Running four horizontal and two top-hole rigs today, Chief drilled around 50 wells last year, with up to 90 planned in 2014. Northern Wyoming and Susquehanna counties currently receive the most activity, with Bradford and northern Sullivan in line behind.

“We’re seeing great success in northeastern Pennsylvania. We’ve had some very good results,” he said, referencing select wells that have had IP rates above 25 MMcf/d.

Last year Chief doubled its production volumes, from 200 MMcf/d at the end of 2012 to 400 MMcf/d at year-end 2013. In 2014, “we hope to more than double production again,” as Chief has already crossed the milestone of half a billion cubic feet of production per day.

As expected, Susquehanna County “is one of our better areas,” he confirmed, but emphasized other operating areas parallel those results. Chief well EURs range from 6 to 15 Bcf. Typical lateral lengths extend from 4,500 to 5,500 feet but have reached up to 8,500 feet.

Step changes over the past couple of years with reduced stage spacing from 400 feet per stage to 200 feet have resulted in 20% to 30% higher IPs, about the same for EURs. At $6.8 million for a 4,500-foot-lateral well, Fragale calculates internal rates of return up to 75%.

The company is moving to more pad drilling this year and expects further cost efficiencies. “We’re laying out anywhere between six to 12 wells on a pad where possible, and we’re fully developing them from the start.” For older pads with a single well, “we’re coming back and drilling out the rest of those pads.” One thousand-foot spacing between laterals is the norm.

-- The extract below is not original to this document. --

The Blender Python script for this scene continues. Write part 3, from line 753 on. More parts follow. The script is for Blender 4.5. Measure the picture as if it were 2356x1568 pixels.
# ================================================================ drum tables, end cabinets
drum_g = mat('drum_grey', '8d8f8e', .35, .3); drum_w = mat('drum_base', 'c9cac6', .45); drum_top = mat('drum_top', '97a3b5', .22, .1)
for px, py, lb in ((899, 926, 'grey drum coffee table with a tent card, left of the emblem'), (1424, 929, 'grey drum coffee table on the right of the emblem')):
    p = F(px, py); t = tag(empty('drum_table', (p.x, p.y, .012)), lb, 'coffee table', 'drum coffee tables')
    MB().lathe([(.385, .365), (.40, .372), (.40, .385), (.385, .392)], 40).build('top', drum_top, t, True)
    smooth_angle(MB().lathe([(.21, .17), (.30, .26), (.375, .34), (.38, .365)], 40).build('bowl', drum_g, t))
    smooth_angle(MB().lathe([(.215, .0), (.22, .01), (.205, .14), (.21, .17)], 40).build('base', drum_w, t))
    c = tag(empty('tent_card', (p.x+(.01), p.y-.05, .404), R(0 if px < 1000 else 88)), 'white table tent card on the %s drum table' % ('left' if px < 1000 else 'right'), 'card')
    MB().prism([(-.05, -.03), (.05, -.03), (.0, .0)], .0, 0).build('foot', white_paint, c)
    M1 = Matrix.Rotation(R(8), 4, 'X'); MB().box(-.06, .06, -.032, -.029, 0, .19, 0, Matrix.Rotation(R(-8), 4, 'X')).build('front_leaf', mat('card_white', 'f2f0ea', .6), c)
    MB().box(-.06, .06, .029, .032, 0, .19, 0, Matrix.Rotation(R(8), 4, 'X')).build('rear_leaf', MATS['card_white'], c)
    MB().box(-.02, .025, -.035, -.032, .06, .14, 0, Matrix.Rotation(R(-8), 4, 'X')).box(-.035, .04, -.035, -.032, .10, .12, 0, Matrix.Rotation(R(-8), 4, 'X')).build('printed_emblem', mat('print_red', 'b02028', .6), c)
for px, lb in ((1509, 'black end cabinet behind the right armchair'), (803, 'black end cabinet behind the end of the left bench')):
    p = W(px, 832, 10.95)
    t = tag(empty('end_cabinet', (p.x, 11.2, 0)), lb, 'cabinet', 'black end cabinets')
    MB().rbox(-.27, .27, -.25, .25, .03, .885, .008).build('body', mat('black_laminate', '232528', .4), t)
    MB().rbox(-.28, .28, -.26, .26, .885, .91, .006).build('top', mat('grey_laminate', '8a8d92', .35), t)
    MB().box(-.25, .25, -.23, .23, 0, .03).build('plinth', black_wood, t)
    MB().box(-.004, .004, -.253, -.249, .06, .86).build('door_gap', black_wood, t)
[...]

With the fast-ramping production profile, Fragale indicated the company was "pretty well situated" regarding long-haul takeaway capacity, but getting new wells attached to gathering lines was more of a near-term challenge. “We’re moving all of our gas right now, but we have experienced some pipeline constraints on the gathering system we’re working through so we can get that gas on the grid.”

Aside from that, “we’re where we want to be with the production.” The company is an anchor shipper for the upcoming Atlantic Sunrise pipeline.

Chief expects to spend nearly $250 million in net capex this year for its share of development costs.

With Chief’s history of building to sell, might its Marcellus portfolio be ripe for sale? “I don’t see that in the near future,” Fragale said. “We’re committed to the area; this will be a legacy asset for Chief Oil & Gas.”